**Objective:**
Give only the number of lines in the listing below where the string "starts" occurs.

**Rows from a 3D scene dataset:**
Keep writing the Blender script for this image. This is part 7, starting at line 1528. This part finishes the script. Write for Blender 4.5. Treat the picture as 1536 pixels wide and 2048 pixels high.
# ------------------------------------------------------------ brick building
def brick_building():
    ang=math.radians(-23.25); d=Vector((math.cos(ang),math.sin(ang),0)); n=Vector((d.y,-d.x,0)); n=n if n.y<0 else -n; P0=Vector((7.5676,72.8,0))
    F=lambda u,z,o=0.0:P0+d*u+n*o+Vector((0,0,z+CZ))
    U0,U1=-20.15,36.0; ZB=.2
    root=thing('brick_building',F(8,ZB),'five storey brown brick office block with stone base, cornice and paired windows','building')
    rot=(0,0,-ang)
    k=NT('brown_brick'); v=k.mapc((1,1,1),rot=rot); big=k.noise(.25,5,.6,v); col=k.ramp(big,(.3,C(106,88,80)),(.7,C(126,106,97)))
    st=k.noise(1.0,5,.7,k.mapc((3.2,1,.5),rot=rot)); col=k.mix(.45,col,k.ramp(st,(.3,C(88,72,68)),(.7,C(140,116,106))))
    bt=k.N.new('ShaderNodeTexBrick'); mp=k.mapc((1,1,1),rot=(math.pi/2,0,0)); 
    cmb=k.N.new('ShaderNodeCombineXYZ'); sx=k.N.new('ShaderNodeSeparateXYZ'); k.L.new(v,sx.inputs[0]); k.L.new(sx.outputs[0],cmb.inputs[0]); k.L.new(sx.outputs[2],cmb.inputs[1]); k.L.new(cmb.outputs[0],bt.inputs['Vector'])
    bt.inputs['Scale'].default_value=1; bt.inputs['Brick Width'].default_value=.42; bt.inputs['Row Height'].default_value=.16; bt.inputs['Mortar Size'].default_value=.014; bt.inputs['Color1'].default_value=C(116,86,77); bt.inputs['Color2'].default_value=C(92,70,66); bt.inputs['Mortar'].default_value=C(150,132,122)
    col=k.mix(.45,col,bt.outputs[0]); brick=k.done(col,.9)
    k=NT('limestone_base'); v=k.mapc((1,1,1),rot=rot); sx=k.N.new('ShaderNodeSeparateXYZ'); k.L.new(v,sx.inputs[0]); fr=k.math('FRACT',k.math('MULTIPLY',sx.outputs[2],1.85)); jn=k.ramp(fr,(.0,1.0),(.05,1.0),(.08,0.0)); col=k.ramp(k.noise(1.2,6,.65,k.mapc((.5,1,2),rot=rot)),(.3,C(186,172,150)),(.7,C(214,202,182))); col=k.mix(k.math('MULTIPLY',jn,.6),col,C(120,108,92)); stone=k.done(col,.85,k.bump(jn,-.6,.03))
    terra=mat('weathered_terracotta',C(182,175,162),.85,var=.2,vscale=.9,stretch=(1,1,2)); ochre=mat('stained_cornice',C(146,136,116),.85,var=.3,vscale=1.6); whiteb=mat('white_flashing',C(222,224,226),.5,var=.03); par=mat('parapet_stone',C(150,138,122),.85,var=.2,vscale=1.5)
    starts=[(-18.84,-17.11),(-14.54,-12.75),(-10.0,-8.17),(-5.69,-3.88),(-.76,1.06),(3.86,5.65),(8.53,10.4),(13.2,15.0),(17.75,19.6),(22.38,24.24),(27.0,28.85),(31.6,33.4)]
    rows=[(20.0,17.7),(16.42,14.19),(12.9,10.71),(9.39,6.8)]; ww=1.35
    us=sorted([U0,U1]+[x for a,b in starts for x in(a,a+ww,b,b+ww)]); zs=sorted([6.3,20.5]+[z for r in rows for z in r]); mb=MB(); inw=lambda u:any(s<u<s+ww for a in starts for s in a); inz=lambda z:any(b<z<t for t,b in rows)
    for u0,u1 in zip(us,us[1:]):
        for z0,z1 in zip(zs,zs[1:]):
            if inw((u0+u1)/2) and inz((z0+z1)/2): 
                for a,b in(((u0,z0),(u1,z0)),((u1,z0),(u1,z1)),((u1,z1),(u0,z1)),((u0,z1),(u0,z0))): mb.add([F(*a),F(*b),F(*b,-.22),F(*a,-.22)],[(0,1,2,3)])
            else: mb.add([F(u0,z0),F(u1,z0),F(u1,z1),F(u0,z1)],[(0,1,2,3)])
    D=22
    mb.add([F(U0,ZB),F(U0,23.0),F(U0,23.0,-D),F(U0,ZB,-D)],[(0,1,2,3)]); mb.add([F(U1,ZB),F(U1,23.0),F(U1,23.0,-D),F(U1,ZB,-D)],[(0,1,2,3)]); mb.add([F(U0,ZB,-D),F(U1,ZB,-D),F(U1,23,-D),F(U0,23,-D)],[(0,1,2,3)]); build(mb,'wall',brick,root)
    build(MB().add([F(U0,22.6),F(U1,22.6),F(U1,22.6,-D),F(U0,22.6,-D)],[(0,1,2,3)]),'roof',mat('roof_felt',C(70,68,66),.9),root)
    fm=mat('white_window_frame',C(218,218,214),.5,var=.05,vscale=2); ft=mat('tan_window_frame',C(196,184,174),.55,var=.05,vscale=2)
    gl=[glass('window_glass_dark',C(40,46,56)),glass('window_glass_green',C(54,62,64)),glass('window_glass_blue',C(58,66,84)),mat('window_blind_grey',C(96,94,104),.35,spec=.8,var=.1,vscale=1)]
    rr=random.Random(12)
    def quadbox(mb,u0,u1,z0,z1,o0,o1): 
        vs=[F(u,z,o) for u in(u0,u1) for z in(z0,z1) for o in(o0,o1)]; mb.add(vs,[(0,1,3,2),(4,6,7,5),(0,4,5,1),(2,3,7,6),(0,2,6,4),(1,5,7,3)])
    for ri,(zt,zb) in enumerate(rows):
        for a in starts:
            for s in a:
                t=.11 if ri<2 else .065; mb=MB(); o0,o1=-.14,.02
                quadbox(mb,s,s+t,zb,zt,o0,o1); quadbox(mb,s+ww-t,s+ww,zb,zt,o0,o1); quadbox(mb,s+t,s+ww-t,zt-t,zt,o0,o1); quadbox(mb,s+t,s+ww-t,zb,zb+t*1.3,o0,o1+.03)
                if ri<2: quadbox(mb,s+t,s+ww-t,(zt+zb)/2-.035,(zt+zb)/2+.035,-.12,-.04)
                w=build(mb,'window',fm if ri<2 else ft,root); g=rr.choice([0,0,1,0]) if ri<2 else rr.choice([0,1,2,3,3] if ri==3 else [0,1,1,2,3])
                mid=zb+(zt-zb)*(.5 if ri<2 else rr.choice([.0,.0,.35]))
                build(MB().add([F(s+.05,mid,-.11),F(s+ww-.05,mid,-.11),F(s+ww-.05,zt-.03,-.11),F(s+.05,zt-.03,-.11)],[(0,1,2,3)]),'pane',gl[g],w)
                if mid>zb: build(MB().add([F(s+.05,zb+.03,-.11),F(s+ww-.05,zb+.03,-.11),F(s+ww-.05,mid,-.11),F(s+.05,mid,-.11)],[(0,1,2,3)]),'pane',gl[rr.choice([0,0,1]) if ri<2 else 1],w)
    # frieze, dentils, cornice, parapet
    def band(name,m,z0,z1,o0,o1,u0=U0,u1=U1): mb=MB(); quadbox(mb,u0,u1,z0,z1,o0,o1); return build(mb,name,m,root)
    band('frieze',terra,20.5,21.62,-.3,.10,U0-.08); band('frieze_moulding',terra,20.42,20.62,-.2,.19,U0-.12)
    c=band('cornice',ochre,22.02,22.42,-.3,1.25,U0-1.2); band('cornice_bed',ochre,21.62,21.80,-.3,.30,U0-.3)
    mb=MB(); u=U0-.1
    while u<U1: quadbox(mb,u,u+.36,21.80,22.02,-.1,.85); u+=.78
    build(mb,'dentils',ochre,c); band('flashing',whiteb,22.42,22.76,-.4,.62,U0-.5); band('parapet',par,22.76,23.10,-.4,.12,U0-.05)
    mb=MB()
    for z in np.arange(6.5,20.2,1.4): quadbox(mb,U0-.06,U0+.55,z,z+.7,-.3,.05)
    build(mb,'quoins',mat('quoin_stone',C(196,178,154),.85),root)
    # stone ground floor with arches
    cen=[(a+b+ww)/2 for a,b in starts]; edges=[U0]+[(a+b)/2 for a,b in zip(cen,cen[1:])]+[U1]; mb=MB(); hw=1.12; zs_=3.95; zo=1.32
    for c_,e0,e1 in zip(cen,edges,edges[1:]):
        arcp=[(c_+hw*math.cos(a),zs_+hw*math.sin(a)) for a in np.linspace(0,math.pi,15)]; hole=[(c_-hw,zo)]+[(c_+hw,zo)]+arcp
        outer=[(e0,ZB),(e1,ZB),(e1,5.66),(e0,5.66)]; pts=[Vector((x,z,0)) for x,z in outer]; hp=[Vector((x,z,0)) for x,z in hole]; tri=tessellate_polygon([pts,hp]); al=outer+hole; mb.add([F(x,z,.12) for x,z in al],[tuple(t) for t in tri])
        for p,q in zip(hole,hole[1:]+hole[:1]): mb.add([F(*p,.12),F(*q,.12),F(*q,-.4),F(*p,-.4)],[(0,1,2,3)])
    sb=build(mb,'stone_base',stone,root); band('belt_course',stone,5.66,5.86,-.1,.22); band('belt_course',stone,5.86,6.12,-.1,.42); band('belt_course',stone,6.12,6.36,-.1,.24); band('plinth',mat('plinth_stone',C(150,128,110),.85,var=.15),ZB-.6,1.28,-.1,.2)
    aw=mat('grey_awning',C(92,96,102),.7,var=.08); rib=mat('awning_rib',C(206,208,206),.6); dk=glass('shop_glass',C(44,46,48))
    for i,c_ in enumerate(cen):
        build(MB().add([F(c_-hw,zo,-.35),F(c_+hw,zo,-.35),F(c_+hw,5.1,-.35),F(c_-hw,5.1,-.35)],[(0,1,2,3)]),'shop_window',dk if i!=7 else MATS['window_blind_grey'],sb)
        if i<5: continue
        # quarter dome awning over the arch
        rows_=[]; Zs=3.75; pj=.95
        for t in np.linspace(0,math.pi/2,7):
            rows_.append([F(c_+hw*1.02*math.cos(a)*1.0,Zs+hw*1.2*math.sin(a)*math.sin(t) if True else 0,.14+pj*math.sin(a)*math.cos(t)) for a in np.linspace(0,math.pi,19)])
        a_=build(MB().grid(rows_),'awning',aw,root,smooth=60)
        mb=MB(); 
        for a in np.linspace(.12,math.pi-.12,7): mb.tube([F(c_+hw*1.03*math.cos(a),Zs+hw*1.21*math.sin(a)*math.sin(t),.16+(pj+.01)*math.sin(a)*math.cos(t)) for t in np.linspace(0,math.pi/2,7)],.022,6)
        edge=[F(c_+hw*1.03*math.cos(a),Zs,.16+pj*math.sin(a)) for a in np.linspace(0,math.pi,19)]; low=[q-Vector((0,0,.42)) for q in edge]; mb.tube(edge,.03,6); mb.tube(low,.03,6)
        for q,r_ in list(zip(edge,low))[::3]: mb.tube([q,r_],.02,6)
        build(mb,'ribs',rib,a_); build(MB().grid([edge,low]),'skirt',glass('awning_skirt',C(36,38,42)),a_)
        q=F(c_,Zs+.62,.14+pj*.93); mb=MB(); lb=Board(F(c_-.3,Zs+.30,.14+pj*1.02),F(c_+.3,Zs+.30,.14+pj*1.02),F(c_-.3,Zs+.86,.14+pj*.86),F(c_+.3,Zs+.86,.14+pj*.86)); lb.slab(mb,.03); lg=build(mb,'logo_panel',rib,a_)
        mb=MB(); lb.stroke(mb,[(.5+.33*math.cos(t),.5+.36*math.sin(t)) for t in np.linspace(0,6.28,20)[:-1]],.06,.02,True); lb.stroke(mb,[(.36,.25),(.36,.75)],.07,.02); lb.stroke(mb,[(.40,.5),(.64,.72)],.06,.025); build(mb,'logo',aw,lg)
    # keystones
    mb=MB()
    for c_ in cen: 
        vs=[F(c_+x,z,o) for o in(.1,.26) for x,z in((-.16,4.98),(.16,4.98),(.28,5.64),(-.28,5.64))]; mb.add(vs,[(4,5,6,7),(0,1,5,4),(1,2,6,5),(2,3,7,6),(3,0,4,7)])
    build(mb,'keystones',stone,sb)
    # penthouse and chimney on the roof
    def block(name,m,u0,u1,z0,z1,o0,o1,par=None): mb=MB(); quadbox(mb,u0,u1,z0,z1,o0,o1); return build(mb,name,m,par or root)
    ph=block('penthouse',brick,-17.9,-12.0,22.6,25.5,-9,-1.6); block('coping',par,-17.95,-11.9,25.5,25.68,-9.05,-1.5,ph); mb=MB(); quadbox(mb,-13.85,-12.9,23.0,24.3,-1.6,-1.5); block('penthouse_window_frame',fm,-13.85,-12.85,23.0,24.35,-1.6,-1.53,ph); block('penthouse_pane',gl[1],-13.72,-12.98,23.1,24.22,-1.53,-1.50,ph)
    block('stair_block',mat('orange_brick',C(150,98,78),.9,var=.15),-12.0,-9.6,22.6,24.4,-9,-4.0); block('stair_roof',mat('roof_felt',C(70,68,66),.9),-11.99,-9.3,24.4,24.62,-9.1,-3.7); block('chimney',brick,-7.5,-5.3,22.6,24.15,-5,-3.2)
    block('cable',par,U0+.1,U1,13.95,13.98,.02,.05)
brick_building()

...

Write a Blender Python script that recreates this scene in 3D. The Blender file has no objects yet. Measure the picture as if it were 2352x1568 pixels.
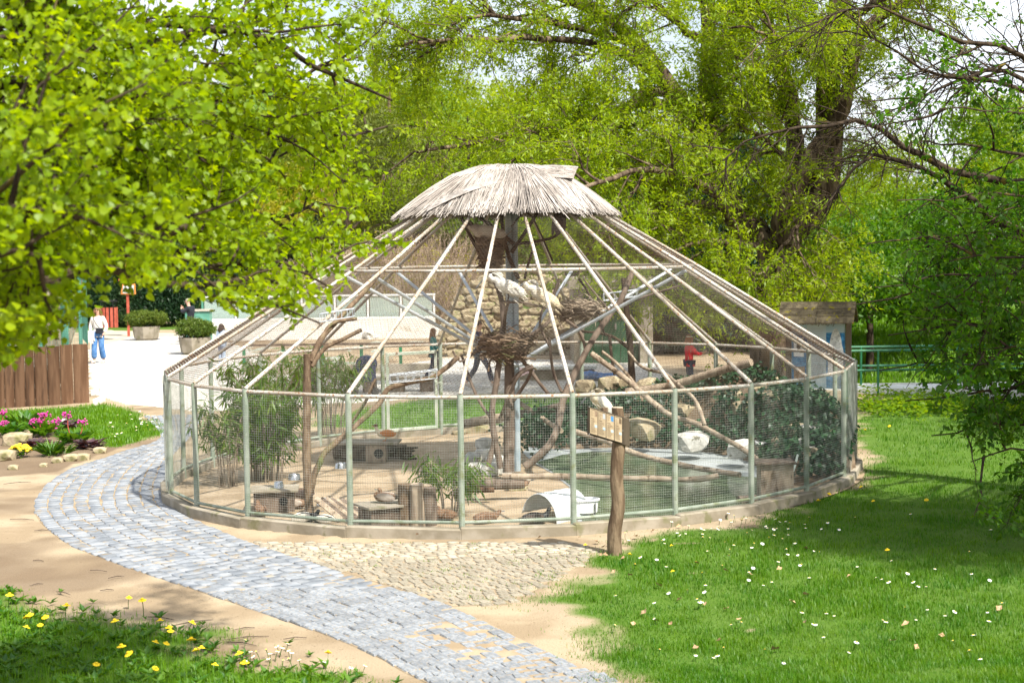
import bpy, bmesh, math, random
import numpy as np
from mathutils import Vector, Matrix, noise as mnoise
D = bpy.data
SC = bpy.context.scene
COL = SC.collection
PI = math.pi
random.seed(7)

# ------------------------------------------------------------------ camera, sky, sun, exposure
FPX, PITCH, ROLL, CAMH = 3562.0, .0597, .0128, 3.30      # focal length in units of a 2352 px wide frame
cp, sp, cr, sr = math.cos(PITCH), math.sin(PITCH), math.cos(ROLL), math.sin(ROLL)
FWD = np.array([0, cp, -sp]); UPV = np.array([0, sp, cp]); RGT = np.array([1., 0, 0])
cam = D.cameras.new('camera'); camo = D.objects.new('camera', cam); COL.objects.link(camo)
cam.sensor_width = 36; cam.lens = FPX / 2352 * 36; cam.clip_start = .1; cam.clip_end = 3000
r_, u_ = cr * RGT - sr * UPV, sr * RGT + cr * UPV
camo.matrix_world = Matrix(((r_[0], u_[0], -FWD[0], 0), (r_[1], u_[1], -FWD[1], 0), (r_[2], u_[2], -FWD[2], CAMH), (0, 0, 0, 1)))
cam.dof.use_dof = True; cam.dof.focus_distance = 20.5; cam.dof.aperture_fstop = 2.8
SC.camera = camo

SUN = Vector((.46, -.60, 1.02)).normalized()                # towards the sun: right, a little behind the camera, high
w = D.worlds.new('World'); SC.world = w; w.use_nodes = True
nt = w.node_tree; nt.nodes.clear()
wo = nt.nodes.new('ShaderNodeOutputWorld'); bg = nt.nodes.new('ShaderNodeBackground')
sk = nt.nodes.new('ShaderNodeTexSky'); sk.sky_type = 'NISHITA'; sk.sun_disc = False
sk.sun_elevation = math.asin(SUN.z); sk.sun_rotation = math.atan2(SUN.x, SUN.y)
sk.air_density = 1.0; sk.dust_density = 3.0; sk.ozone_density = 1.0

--

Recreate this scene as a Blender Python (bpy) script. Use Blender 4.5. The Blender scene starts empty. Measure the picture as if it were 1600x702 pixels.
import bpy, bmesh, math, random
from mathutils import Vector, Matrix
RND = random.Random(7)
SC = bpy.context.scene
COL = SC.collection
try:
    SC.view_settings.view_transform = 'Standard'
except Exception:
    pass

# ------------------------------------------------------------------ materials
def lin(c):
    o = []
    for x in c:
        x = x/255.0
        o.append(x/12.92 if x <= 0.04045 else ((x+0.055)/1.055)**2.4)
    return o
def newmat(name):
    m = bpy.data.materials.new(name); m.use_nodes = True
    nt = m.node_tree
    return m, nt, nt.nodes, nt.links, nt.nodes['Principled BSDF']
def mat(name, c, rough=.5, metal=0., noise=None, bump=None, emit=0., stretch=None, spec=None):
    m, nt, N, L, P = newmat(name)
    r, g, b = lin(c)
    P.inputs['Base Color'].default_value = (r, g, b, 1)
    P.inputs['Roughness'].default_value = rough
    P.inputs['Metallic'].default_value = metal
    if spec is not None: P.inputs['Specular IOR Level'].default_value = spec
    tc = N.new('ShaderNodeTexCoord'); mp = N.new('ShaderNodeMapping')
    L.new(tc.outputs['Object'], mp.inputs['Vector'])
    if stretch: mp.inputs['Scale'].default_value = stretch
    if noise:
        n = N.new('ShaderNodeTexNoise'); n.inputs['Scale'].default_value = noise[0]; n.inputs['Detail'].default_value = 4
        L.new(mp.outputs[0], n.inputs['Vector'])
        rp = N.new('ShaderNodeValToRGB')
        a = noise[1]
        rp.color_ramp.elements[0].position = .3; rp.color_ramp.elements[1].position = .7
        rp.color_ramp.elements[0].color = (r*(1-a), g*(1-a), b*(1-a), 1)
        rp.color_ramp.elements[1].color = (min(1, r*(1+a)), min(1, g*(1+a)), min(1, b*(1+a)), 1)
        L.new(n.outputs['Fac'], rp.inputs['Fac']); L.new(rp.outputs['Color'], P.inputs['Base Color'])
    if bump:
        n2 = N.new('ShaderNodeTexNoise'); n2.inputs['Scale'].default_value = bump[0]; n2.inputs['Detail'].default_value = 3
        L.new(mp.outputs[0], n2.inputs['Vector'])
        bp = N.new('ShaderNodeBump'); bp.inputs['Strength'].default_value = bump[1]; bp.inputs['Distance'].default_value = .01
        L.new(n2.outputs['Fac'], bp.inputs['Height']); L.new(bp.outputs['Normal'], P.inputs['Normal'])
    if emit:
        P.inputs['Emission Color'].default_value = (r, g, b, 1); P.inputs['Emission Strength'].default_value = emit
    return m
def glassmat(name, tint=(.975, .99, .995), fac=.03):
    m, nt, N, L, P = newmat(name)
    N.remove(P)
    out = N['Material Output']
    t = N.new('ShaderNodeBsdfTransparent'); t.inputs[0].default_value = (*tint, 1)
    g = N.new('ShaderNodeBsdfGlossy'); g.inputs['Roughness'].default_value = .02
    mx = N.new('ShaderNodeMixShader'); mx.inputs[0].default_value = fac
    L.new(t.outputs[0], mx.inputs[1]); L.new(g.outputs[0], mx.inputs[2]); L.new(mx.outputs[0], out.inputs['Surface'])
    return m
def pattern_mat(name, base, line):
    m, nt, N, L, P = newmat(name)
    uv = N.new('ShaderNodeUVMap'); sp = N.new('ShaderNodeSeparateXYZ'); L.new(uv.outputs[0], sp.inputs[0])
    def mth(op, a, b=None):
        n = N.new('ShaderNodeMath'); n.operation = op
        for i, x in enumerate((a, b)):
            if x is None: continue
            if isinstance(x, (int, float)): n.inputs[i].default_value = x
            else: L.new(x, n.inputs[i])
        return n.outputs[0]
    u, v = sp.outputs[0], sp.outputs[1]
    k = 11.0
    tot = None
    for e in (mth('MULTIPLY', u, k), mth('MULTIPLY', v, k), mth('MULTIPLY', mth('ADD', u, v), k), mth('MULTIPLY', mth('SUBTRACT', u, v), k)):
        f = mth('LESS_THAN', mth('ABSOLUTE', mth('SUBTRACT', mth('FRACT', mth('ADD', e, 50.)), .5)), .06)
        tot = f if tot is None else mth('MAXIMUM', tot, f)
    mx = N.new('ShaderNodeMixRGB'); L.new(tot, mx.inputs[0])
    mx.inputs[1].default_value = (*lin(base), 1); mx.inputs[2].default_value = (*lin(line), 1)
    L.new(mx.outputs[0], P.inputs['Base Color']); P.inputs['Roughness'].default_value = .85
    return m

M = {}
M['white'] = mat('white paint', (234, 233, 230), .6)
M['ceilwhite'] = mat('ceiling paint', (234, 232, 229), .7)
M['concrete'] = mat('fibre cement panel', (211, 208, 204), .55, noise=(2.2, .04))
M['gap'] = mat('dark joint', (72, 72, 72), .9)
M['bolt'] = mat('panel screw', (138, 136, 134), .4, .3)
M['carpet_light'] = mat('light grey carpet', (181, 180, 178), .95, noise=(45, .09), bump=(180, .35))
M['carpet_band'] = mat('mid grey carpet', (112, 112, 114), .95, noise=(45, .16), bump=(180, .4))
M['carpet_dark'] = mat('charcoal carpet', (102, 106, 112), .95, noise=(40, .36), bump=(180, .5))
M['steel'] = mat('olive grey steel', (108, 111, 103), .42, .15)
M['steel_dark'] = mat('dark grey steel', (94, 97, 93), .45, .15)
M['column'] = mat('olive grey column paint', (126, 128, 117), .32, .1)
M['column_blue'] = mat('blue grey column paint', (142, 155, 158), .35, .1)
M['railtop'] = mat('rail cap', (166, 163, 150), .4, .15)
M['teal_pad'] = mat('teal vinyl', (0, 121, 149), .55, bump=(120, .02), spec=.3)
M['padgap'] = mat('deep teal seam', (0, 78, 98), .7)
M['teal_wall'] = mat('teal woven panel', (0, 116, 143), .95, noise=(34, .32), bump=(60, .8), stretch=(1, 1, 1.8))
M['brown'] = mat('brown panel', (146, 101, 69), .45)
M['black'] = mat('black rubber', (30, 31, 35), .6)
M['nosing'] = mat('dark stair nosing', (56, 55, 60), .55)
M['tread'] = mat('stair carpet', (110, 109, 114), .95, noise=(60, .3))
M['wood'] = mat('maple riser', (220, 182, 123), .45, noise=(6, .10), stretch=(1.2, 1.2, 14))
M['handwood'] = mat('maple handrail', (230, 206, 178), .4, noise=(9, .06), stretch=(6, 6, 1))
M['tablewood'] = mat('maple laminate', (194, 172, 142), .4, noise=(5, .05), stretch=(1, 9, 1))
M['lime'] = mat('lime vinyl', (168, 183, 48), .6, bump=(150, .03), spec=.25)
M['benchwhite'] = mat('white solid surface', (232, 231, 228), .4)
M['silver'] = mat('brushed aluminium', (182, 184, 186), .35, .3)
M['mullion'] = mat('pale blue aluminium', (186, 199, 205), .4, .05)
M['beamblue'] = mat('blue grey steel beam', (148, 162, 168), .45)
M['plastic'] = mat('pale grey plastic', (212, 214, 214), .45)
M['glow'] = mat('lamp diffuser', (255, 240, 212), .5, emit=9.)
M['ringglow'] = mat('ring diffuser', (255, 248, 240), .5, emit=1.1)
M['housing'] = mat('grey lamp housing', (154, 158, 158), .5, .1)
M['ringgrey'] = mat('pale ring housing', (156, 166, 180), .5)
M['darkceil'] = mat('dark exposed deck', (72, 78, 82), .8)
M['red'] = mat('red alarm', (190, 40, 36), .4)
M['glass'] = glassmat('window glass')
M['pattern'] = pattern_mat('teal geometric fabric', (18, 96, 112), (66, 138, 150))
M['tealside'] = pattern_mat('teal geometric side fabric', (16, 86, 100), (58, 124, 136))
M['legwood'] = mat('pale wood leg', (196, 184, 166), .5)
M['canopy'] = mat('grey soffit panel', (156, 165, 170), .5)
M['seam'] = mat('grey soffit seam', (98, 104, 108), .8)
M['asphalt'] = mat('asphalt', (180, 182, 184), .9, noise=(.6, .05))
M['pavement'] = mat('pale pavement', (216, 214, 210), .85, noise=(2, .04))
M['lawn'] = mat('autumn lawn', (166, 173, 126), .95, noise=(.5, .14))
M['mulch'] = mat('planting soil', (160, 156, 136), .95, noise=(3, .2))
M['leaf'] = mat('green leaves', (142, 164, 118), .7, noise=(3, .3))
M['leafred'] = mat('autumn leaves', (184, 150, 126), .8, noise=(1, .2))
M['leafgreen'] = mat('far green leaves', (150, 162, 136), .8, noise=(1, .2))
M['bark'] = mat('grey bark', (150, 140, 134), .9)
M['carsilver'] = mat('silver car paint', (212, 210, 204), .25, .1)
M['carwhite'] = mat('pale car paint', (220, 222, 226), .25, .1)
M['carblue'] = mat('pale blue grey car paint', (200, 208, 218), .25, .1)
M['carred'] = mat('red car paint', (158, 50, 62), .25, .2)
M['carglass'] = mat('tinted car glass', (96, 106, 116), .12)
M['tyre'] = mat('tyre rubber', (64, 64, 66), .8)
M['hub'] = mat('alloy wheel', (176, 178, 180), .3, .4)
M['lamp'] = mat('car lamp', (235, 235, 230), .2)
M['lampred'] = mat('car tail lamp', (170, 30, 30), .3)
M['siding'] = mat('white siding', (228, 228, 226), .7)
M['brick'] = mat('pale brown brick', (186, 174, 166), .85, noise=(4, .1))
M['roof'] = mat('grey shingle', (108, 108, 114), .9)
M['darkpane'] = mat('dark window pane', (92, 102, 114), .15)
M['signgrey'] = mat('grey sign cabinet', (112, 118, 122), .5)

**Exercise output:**
5